See, I’ve been on a church mission’s trip to the outskirts of Tijuana before. I helped build one of two houses for a couple impoverished families who live on Shitstack Hill. You’ve heard the stories, where their sewage runs through the street, stray or dead dogs line the dirt road. We built a house for these people, then went back to our campsite and listened to iPods before falling asleep in tents.

Back then, we didn’t experience poverty. We just witnessed it and that’s not the same. And now I was nearly as poor as these people around me, eating the same food, drinking the same beer, sleeping in the same roach motel.

Experiencing the middle class of Tijuana was equally, if not more, bizarre. Going through a Costco, taking samples and marveling that a business like this was thriving. Not a block away, we witnessed a man digging through trash and another shooting up heroin under a bridge. I have to wonder how the middle class feels about this, going on all around them. And it’s not really different in America, is it? How do I feel about it in my own country?
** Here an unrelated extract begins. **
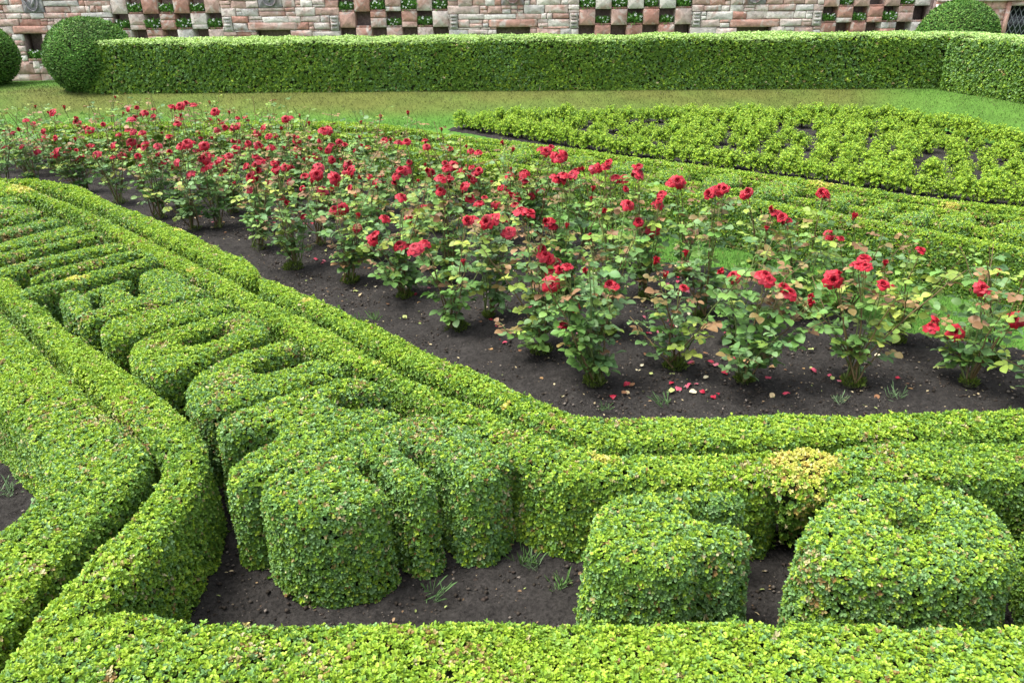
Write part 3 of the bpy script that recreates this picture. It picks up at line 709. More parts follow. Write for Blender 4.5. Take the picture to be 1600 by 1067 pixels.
stone_box(A, ua, w1 + .3, wz1 + .10, wz1 + .17, yy - .09, .2, 0, PINK[2], .02)
hb = tag(empty('garden_house', (0, 0, 0)), 'red sandstone garden house at the right end of the wall', 'building')
A.build('wall', [M_STONE, M_MORTAR], hb)
A = Acc(); boxm(A, w0 - .085, w0 - .002, yy - .03, yy + .3, wz0, wz1 + .09, RED[1]); boxm(A, w0 - .002, w1 - .002, yy - .03, yy + .3, wz1 + .01, wz1 + .095, PINK[2])
wf = A.build('window', [M_STONE], hb)
A = Acc(); boxm(A, w0, w1 - .004, yy + .22, yy + .24, wz0 + .002, wz1, (.01, .01, .01)); A.build('glass', [M_DARKGLASS], wf)
A = Acc(); step = .11; hh = wz1 - wz0
for k in range(-12, 14):
    for s_ in (-1, 1):
        a = np.array([w0 + k * step, wz0]); b = a + np.array([s_ * hh * .55, hh])
        # clip to the opening
        def cl(p, q):
            d = q - p; t0, t1 = 0, 1
            for e0, e1 in ((w0 + .004, w1 - .006),):
                if abs(d[0]) > 1e-9:
                    ta, tb = (e0 - p[0]) / d[0], (e1 - p[0]) / d[0]; t0 = max(t0, min(ta, tb)); t1 = min(t1, max(ta, tb))
            return (p + d * t0, p + d * t1) if t1 > t0 + .02 else None
        g = cl(a, b)
        if g is None: continue
        a2, b2 = g; d = norm(b2 - a2); nn = np.array([-d[1], d[0]]) * .006; q = [a2 - nn, b2 - nn, b2 + nn, a2 + nn]; y0 = yy + .14 + .006 * s_
        V = np.array([[x, y0, z] for x, z in q] + [[x, y0 + .008, z] for x, z in q])
        A.add(V, np.array([[3, 2, 1, 0], [4, 5, 6, 7], [0, 1, 5, 4], [1, 2, 6, 5], [2, 3, 7, 6], [3, 0, 4, 7]]), (.35, .36, .38))
A.build('lattice', [mat('lead_lattice', .5, .4, attr=False, col=(.22, .23, .25))], wf)
A = Acc(); s0, s1 = U(1458, 10), U(1494, 10); za, zb = Zw(20, 1470), Zw(7, 1470)
boxm(A, s0, s1, yy - .05, yy - .002, za - .12, zb); sg = tag(empty('wall_sign', (0, 0, 0)), 'small blue notice board with white edge behind the right yew dome', 'sign')
A.build('frame', [M_WFRAME], sg); A = Acc(); boxm(A, s0 + .03, s1 - .03, yy - .056, yy - .051, za - .09, zb - .03); A.build('board', [M_BOARD], sg)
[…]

We left at the end of the week, both of us ready to go home. Time to see friends again, eat hamburgers, Facebook, work. Walking back through that border was heartbreaking because of all the people I saw around who were stuck in this sewer. They were people, too and they had every right to cross with me. Fuck all that legality involved. It takes years for most people to get greencards. If the choice is this or risking illegal crossing, what would you do?

As soon as we were back on that trolley, we stopped at an In N’ Out and gorged ourselves. A sign said don’t feed the birds, but I did anyway.

OK, OK, I didn’t really do a good job of remaining objective throughout my experience. I don’t like making myself or others feel guilty about their ENORMOUS AMOUNTS OF WEALTH. It’s just stupid to think poverty is always glamorous, but even when it’s not, I sometimes prefer it.